„Neuer“ Suezkanal: Erfolg bleibt noch aus

Die Erweiterung des Suezkanals wurde als nationaler Neuanfang für Ägypten inszeniert – der erhoffte Erfolg blieb im ersten Jahr jedoch aus.

Das ergibt sich aus den jetzt vorgelegten Zahlen der Suez Canal Authority (SCA). In den Statistiken, die bis einschließlich März dieses Jahres offengelegt wurden, lässt sich bestenfalls von Stagnation sprechen.

So absolvierten seit der Wiedereröffnung der Wasserstraße im August 2015 insgesamt 11.647 Schiffe den Suezkanal. Im Vergleichszeitraum von August 2014 bis März 2015 waren es 11.604 Einheiten. Dabei kam es sogar zu einem rückläufigen Ladungsaufkommen.
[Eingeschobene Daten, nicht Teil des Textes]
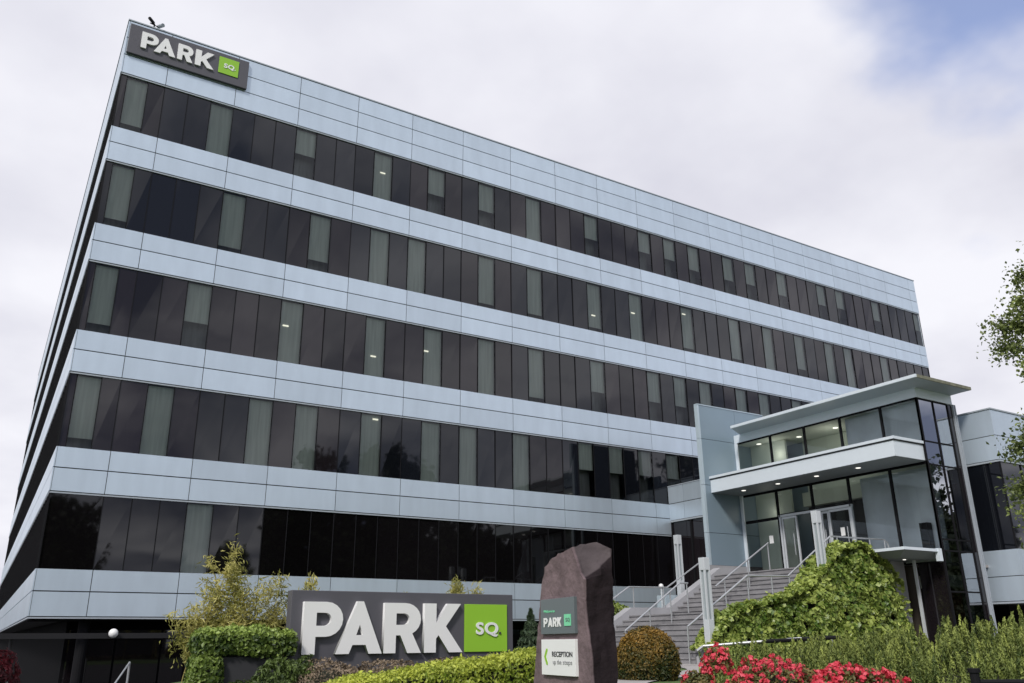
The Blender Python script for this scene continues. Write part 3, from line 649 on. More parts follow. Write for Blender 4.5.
prof(-11.55, -11.21, [(15.7, 1.2), (16.2, 1.6), (18.3, 2.75), (19.9, 2.78), (22.4, 4.2), (25.2, 4.2)], .6, 'side_wall', M['wallst'], ST)
def handrail(label, y, pts, posts, base):
    t = thing('handrail', label, 'handrail', (pts[0][0], y, pts[0][1]-1), 'steel handrails on the entrance stairs')
    mb = MB(); mb.path([(x, y, z) for x, z in pts], .028, 8); mb.build('rail', M['steel'], t)
    def zat(x):
        for (xa, za), (xb, zb) in zip(pts, pts[1:]):
            if xa <= x <= xb: return za+(zb-za)*(x-xa)/(xb-xa)
        return pts[-1][1]
    for x in posts:
        mb = MB(); mb.tube((x, y, base(x)), (x, y, zat(x)), .022, 8); mb.build('post', M['steel'], t)
def stepz(x):
    if x < 18.3: return 1.0+max(0, (x-15.64))*.54
    if x < 20: return 2.46
    if x < 22.5: return 2.46+(x-20)*.59
    return 3.95
RP = [(15.6, 2.0), (18.15, 3.46), (19.95, 3.50), (22.2, 4.83)]
handrail('steel handrail on the far side wall of the stairs, stepping beside the green shrub', -5.42, [(15.4, 1.86)]+[(18.2, 3.44), (19.98, 3.46), (22.1, 4.62)], [15.5, 18.4, 19.8, 21.9], lambda x: stepz(x)+.15)
handrail('steel handrail down the middle of the lower flight, behind the bronze ball bush', -8.1, [(15.75, 1.93), (18.15, 3.42), (18.5, 3.42)], [15.77, 16.8, 17.7, 18.45], stepz)
handrail('steel handrail down the middle of the upper flight, in front of the blue grey wall', -8.1, [(19.75, 3.35), (22.55, 4.92)], [20.2, 21.4, 22.5], stepz)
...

Seit der Neueröffnung wurden rund 545 Millionen Tonnen durch den Kanal transportiert, während es im Vorjahresvergleichszeitraum noch knapp 554 Millionen Tonnen waren.

Hinzu kommen gesunkene Einnahmen aus den erhobenen Kanalzöllen: 2014 waren es noch nahezu 5,5 Milliarden Dollar. Im vergangenen Jahr nahm Ägypten weniger als 5,2 Milliarden US-Dollar ein. Ein Rückgang von rund 290 Millionen US-Dollar.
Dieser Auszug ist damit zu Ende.